# start of Recorded data

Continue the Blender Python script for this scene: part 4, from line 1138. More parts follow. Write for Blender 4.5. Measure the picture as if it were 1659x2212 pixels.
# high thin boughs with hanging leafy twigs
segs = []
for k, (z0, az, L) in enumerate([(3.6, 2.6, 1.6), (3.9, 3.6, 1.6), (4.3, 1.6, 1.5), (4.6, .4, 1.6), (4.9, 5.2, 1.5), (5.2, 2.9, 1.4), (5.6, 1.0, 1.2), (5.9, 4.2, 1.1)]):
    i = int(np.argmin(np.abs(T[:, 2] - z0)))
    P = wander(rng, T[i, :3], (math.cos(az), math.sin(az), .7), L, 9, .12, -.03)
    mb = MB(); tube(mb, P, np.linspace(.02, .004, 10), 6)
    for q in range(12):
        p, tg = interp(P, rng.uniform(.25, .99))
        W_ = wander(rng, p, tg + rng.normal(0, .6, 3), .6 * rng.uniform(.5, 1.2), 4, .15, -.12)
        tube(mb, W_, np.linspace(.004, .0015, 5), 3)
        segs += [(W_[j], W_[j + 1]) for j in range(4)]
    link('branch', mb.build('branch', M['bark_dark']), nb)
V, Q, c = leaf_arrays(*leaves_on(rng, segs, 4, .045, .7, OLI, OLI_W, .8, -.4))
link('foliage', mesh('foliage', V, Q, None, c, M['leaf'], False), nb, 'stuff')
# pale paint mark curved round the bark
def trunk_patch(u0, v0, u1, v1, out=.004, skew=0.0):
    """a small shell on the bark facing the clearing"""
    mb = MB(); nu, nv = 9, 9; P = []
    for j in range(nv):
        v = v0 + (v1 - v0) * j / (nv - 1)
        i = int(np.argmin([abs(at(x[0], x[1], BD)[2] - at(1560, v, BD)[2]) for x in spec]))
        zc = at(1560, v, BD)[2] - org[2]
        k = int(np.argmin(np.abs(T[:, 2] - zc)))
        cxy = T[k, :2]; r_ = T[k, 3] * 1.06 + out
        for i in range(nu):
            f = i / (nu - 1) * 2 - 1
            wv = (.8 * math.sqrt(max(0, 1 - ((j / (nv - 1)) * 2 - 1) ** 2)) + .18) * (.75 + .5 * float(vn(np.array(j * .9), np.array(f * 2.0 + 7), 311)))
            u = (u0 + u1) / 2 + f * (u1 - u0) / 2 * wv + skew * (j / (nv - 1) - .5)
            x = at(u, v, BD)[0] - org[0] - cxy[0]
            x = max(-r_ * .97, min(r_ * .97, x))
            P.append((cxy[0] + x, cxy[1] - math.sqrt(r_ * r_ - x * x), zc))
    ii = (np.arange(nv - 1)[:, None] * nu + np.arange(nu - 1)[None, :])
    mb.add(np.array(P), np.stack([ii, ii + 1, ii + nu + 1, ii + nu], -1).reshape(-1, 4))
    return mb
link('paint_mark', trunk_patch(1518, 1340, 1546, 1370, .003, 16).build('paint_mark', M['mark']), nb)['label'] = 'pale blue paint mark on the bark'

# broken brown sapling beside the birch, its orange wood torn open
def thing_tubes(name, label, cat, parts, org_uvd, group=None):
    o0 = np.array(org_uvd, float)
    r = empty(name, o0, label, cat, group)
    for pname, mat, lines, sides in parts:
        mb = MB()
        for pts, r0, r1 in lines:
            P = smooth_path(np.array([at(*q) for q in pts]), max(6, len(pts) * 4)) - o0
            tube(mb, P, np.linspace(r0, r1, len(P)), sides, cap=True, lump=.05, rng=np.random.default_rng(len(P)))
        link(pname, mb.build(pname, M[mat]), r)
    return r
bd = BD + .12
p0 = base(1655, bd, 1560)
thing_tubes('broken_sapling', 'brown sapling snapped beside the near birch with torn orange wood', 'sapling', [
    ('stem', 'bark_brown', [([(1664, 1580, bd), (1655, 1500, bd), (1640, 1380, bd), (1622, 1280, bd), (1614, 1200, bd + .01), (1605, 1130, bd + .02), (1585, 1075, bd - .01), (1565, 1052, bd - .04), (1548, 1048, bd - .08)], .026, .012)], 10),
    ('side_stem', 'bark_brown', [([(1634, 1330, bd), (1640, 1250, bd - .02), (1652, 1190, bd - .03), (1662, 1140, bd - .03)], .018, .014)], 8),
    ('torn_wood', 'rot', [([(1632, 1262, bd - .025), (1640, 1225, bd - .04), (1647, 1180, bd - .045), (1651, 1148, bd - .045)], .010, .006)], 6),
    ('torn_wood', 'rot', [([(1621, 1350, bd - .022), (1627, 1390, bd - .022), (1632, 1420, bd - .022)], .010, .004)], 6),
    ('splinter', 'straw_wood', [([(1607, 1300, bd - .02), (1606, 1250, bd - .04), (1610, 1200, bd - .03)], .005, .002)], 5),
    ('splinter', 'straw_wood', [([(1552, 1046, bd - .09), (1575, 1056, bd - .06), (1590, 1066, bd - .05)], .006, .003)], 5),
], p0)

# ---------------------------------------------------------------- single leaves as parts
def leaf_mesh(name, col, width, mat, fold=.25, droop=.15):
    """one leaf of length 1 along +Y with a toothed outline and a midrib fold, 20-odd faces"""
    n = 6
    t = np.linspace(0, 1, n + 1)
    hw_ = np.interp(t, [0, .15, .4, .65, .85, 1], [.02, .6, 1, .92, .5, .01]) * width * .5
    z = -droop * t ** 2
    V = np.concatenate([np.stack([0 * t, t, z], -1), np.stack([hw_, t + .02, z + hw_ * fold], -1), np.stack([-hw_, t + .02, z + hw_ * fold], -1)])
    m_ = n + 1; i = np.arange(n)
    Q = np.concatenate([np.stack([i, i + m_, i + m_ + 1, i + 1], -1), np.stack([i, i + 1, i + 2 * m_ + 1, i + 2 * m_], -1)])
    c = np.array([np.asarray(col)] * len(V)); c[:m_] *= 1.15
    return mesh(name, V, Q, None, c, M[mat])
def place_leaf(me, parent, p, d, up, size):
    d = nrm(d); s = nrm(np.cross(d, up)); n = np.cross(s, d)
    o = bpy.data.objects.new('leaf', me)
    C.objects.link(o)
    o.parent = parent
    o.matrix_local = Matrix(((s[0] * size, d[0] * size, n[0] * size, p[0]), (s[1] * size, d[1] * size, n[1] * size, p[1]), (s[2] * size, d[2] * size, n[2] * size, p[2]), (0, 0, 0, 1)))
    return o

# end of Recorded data

**Written task**: Write the listing out again, exactly as shown above.

**Completed exercise**:
Continue the Blender Python script for this scene: part 4, from line 1138. More parts follow. Write for Blender 4.5. Measure the picture as if it were 1659x2212 pixels.
# high thin boughs with hanging leafy twigs
segs = []
for k, (z0, az, L) in enumerate([(3.6, 2.6, 1.6), (3.9, 3.6, 1.6), (4.3, 1.6, 1.5), (4.6, .4, 1.6), (4.9, 5.2, 1.5), (5.2, 2.9, 1.4), (5.6, 1.0, 1.2), (5.9, 4.2, 1.1)]):
    i = int(np.argmin(np.abs(T[:, 2] - z0)))
    P = wander(rng, T[i, :3], (math.cos(az), math.sin(az), .7), L, 9, .12, -.03)
    mb = MB(); tube(mb, P, np.linspace(.02, .004, 10), 6)
    for q in range(12):
        p, tg = interp(P, rng.uniform(.25, .99))
        W_ = wander(rng, p, tg + rng.normal(0, .6, 3), .6 * rng.uniform(.5, 1.2), 4, .15, -.12)
        tube(mb, W_, np.linspace(.004, .0015, 5), 3)
        segs += [(W_[j], W_[j + 1]) for j in range(4)]
    link('branch', mb.build('branch', M['bark_dark']), nb)
V, Q, c = leaf_arrays(*leaves_on(rng, segs, 4, .045, .7, OLI, OLI_W, .8, -.4))
link('foliage', mesh('foliage', V, Q, None, c, M['leaf'], False), nb, 'stuff')
# pale paint mark curved round the bark
def trunk_patch(u0, v0, u1, v1, out=.004, skew=0.0):
    """a small shell on the bark facing the clearing"""
    mb = MB(); nu, nv = 9, 9; P = []
    for j in range(nv):
        v = v0 + (v1 - v0) * j / (nv - 1)
        i = int(np.argmin([abs(at(x[0], x[1], BD)[2] - at(1560, v, BD)[2]) for x in spec]))
        zc = at(1560, v, BD)[2] - org[2]
        k = int(np.argmin(np.abs(T[:, 2] - zc)))
        cxy = T[k, :2]; r_ = T[k, 3] * 1.06 + out
        for i in range(nu):
            f = i / (nu - 1) * 2 - 1
            wv = (.8 * math.sqrt(max(0, 1 - ((j / (nv - 1)) * 2 - 1) ** 2)) + .18) * (.75 + .5 * float(vn(np.array(j * .9), np.array(f * 2.0 + 7), 311)))
            u = (u0 + u1) / 2 + f * (u1 - u0) / 2 * wv + skew * (j / (nv - 1) - .5)
            x = at(u, v, BD)[0] - org[0] - cxy[0]
            x = max(-r_ * .97, min(r_ * .97, x))
            P.append((cxy[0] + x, cxy[1] - math.sqrt(r_ * r_ - x * x), zc))
    ii = (np.arange(nv - 1)[:, None] * nu + np.arange(nu - 1)[None, :])
    mb.add(np.array(P), np.stack([ii, ii + 1, ii + nu + 1, ii + nu], -1).reshape(-1, 4))
    return mb
link('paint_mark', trunk_patch(1518, 1340, 1546, 1370, .003, 16).build('paint_mark', M['mark']), nb)['label'] = 'pale blue paint mark on the bark'

# broken brown sapling beside the birch, its orange wood torn open
def thing_tubes(name, label, cat, parts, org_uvd, group=None):
    o0 = np.array(org_uvd, float)
    r = empty(name, o0, label, cat, group)
    for pname, mat, lines, sides in parts:
        mb = MB()
        for pts, r0, r1 in lines:
            P = smooth_path(np.array([at(*q) for q in pts]), max(6, len(pts) * 4)) - o0
            tube(mb, P, np.linspace(r0, r1, len(P)), sides, cap=True, lump=.05, rng=np.random.default_rng(len(P)))
        link(pname, mb.build(pname, M[mat]), r)
    return r
bd = BD + .12
p0 = base(1655, bd, 1560)
thing_tubes('broken_sapling', 'brown sapling snapped beside the near birch with torn orange wood', 'sapling', [
    ('stem', 'bark_brown', [([(1664, 1580, bd), (1655, 1500, bd), (1640, 1380, bd), (1622, 1280, bd), (1614, 1200, bd + .01), (1605, 1130, bd + .02), (1585, 1075, bd - .01), (1565, 1052, bd - .04), (1548, 1048, bd - .08)], .026, .012)], 10),
    ('side_stem', 'bark_brown', [([(1634, 1330, bd), (1640, 1250, bd - .02), (1652, 1190, bd - .03), (1662, 1140, bd - .03)], .018, .014)], 8),
    ('torn_wood', 'rot', [([(1632, 1262, bd - .025), (1640, 1225, bd - .04), (1647, 1180, bd - .045), (1651, 1148, bd - .045)], .010, .006)], 6),
    ('torn_wood', 'rot', [([(1621, 1350, bd - .022), (1627, 1390, bd - .022), (1632, 1420, bd - .022)], .010, .004)], 6),
    ('splinter', 'straw_wood', [([(1607, 1300, bd - .02), (1606, 1250, bd - .04), (1610, 1200, bd - .03)], .005, .002)], 5),
    ('splinter', 'straw_wood', [([(1552, 1046, bd - .09), (1575, 1056, bd - .06), (1590, 1066, bd - .05)], .006, .003)], 5),
], p0)

# ---------------------------------------------------------------- single leaves as parts
def leaf_mesh(name, col, width, mat, fold=.25, droop=.15):
    """one leaf of length 1 along +Y with a toothed outline and a midrib fold, 20-odd faces"""
    n = 6
    t = np.linspace(0, 1, n + 1)
    hw_ = np.interp(t, [0, .15, .4, .65, .85, 1], [.02, .6, 1, .92, .5, .01]) * width * .5
    z = -droop * t ** 2
    V = np.concatenate([np.stack([0 * t, t, z], -1), np.stack([hw_, t + .02, z + hw_ * fold], -1), np.stack([-hw_, t + .02, z + hw_ * fold], -1)])
    m_ = n + 1; i = np.arange(n)
    Q = np.concatenate([np.stack([i, i + m_, i + m_ + 1, i + 1], -1), np.stack([i, i + 1, i + 2 * m_ + 1, i + 2 * m_], -1)])
    c = np.array([np.asarray(col)] * len(V)); c[:m_] *= 1.15
    return mesh(name, V, Q, None, c, M[mat])
def place_leaf(me, parent, p, d, up, size):
    d = nrm(d); s = nrm(np.cross(d, up)); n = np.cross(s, d)
    o = bpy.data.objects.new('leaf', me)
    C.objects.link(o)
    o.parent = parent
    o.matrix_local = Matrix(((s[0] * size, d[0] * size, n[0] * size, p[0]), (s[1] * size, d[1] * size, n[1] * size, p[1]), (s[2] * size, d[2] * size, n[2] * size, p[2]), (0, 0, 0, 1)))
    return o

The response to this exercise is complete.